##### Data shown #####

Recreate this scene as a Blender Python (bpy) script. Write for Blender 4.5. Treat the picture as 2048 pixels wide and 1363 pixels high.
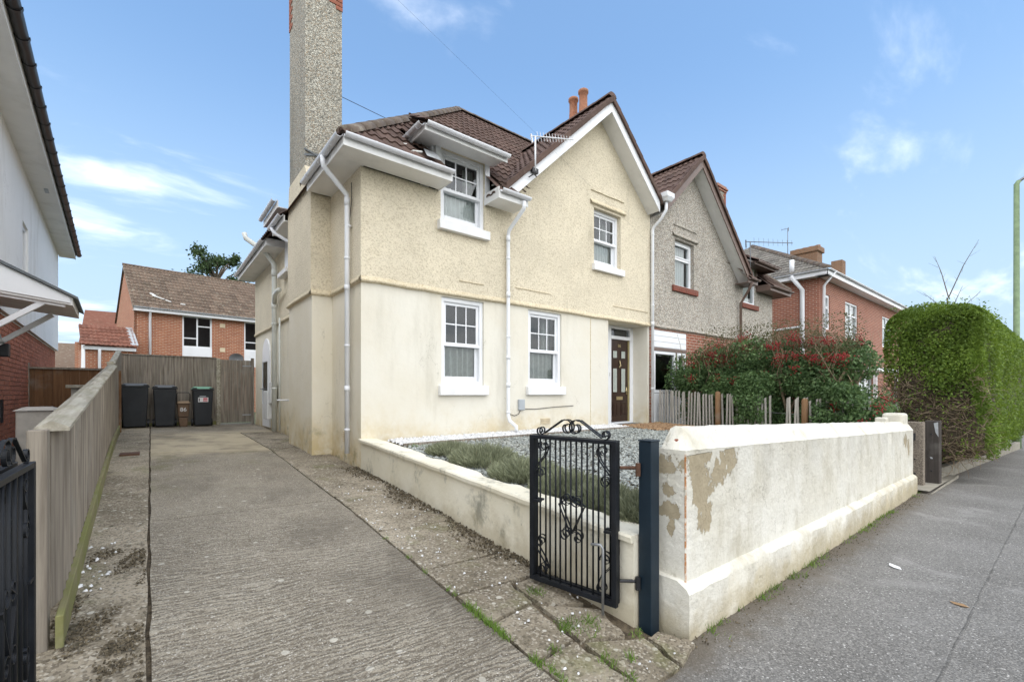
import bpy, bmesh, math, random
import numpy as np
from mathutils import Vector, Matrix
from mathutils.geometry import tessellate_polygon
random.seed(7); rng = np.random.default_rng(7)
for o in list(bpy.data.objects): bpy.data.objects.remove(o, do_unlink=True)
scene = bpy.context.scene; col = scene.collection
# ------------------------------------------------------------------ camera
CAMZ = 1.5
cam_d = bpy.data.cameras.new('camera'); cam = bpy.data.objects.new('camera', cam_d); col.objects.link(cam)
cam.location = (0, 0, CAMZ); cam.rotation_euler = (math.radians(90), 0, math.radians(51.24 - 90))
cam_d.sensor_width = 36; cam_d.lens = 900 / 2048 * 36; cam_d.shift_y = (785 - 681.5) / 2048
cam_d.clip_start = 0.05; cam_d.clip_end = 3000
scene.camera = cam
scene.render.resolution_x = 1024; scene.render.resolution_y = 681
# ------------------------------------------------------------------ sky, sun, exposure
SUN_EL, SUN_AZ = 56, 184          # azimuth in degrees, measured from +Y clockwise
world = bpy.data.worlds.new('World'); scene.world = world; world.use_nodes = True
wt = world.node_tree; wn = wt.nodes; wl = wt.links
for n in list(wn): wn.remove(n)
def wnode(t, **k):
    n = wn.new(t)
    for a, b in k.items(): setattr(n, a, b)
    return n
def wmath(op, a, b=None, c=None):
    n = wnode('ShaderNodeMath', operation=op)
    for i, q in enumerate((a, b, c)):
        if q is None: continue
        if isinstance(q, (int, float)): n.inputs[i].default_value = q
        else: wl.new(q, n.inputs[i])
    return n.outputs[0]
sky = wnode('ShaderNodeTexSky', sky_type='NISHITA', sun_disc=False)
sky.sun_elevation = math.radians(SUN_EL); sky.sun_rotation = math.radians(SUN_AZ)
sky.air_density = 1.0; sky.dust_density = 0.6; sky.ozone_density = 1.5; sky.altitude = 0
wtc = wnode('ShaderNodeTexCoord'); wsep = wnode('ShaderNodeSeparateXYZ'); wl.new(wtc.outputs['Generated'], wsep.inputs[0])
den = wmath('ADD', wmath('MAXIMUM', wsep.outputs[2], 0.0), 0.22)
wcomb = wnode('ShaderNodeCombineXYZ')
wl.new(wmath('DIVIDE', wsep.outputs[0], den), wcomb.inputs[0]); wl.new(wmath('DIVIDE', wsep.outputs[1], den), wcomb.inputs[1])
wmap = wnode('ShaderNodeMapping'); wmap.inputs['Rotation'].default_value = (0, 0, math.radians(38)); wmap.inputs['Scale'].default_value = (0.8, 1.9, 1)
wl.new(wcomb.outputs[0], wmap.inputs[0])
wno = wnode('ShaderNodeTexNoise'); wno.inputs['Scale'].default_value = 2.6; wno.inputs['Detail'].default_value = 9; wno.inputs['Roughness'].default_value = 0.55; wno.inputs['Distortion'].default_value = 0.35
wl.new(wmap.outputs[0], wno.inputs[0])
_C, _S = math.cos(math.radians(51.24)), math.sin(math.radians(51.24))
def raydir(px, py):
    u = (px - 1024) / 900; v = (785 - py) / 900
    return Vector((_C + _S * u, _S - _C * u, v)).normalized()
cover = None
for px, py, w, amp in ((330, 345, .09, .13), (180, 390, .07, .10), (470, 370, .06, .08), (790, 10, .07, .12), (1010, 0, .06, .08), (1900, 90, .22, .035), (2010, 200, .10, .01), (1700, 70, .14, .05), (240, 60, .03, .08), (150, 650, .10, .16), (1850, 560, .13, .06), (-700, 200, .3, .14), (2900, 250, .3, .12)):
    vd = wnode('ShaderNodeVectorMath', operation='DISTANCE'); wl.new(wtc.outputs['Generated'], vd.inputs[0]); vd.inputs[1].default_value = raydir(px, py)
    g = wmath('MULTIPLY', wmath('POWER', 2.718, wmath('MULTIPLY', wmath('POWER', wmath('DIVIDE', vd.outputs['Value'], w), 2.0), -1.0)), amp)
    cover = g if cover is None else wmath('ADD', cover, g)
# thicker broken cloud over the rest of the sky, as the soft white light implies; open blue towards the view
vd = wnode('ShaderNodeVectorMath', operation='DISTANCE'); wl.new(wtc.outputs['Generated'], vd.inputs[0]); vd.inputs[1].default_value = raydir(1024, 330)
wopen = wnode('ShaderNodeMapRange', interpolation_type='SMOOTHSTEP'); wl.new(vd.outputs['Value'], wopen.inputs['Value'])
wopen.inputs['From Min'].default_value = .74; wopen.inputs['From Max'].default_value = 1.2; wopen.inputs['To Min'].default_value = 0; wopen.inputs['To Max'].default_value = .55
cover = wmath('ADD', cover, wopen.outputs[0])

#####

*What the exercise asks*:
Copy the listing over exactly, skipping the pictures it holds.

*Expected answer*:
Recreate this scene as a Blender Python (bpy) script. Write for Blender 4.5. Treat the picture as 2048 pixels wide and 1363 pixels high.
import bpy, bmesh, math, random
import numpy as np
from mathutils import Vector, Matrix
from mathutils.geometry import tessellate_polygon
random.seed(7); rng = np.random.default_rng(7)
for o in list(bpy.data.objects): bpy.data.objects.remove(o, do_unlink=True)
scene = bpy.context.scene; col = scene.collection
# ------------------------------------------------------------------ camera
CAMZ = 1.5
cam_d = bpy.data.cameras.new('camera'); cam = bpy.data.objects.new('camera', cam_d); col.objects.link(cam)
cam.location = (0, 0, CAMZ); cam.rotation_euler = (math.radians(90), 0, math.radians(51.24 - 90))
cam_d.sensor_width = 36; cam_d.lens = 900 / 2048 * 36; cam_d.shift_y = (785 - 681.5) / 2048
cam_d.clip_start = 0.05; cam_d.clip_end = 3000
scene.camera = cam
scene.render.resolution_x = 1024; scene.render.resolution_y = 681
# ------------------------------------------------------------------ sky, sun, exposure
SUN_EL, SUN_AZ = 56, 184          # azimuth in degrees, measured from +Y clockwise
world = bpy.data.worlds.new('World'); scene.world = world; world.use_nodes = True
wt = world.node_tree; wn = wt.nodes; wl = wt.links
for n in list(wn): wn.remove(n)
def wnode(t, **k):
    n = wn.new(t)
    for a, b in k.items(): setattr(n, a, b)
    return n
def wmath(op, a, b=None, c=None):
    n = wnode('ShaderNodeMath', operation=op)
    for i, q in enumerate((a, b, c)):
        if q is None: continue
        if isinstance(q, (int, float)): n.inputs[i].default_value = q
        else: wl.new(q, n.inputs[i])
    return n.outputs[0]
sky = wnode('ShaderNodeTexSky', sky_type='NISHITA', sun_disc=False)
sky.sun_elevation = math.radians(SUN_EL); sky.sun_rotation = math.radians(SUN_AZ)
sky.air_density = 1.0; sky.dust_density = 0.6; sky.ozone_density = 1.5; sky.altitude = 0
wtc = wnode('ShaderNodeTexCoord'); wsep = wnode('ShaderNodeSeparateXYZ'); wl.new(wtc.outputs['Generated'], wsep.inputs[0])
den = wmath('ADD', wmath('MAXIMUM', wsep.outputs[2], 0.0), 0.22)
wcomb = wnode('ShaderNodeCombineXYZ')
wl.new(wmath('DIVIDE', wsep.outputs[0], den), wcomb.inputs[0]); wl.new(wmath('DIVIDE', wsep.outputs[1], den), wcomb.inputs[1])
wmap = wnode('ShaderNodeMapping'); wmap.inputs['Rotation'].default_value = (0, 0, math.radians(38)); wmap.inputs['Scale'].default_value = (0.8, 1.9, 1)
wl.new(wcomb.outputs[0], wmap.inputs[0])
wno = wnode('ShaderNodeTexNoise'); wno.inputs['Scale'].default_value = 2.6; wno.inputs['Detail'].default_value = 9; wno.inputs['Roughness'].default_value = 0.55; wno.inputs['Distortion'].default_value = 0.35
wl.new(wmap.outputs[0], wno.inputs[0])
_C, _S = math.cos(math.radians(51.24)), math.sin(math.radians(51.24))
def raydir(px, py):
    u = (px - 1024) / 900; v = (785 - py) / 900
    return Vector((_C + _S * u, _S - _C * u, v)).normalized()
cover = None
for px, py, w, amp in ((330, 345, .09, .13), (180, 390, .07, .10), (470, 370, .06, .08), (790, 10, .07, .12), (1010, 0, .06, .08), (1900, 90, .22, .035), (2010, 200, .10, .01), (1700, 70, .14, .05), (240, 60, .03, .08), (150, 650, .10, .16), (1850, 560, .13, .06), (-700, 200, .3, .14), (2900, 250, .3, .12)):
    vd = wnode('ShaderNodeVectorMath', operation='DISTANCE'); wl.new(wtc.outputs['Generated'], vd.inputs[0]); vd.inputs[1].default_value = raydir(px, py)
    g = wmath('MULTIPLY', wmath('POWER', 2.718, wmath('MULTIPLY', wmath('POWER', wmath('DIVIDE', vd.outputs['Value'], w), 2.0), -1.0)), amp)
    cover = g if cover is None else wmath('ADD', cover, g)
# thicker broken cloud over the rest of the sky, as the soft white light implies; open blue towards the view
vd = wnode('ShaderNodeVectorMath', operation='DISTANCE'); wl.new(wtc.outputs['Generated'], vd.inputs[0]); vd.inputs[1].default_value = raydir(1024, 330)
wopen = wnode('ShaderNodeMapRange', interpolation_type='SMOOTHSTEP'); wl.new(vd.outputs['Value'], wopen.inputs['Value'])
wopen.inputs['From Min'].default_value = .74; wopen.inputs['From Max'].default_value = 1.2; wopen.inputs['To Min'].default_value = 0; wopen.inputs['To Max'].default_value = .55
cover = wmath('ADD', cover, wopen.outputs[0])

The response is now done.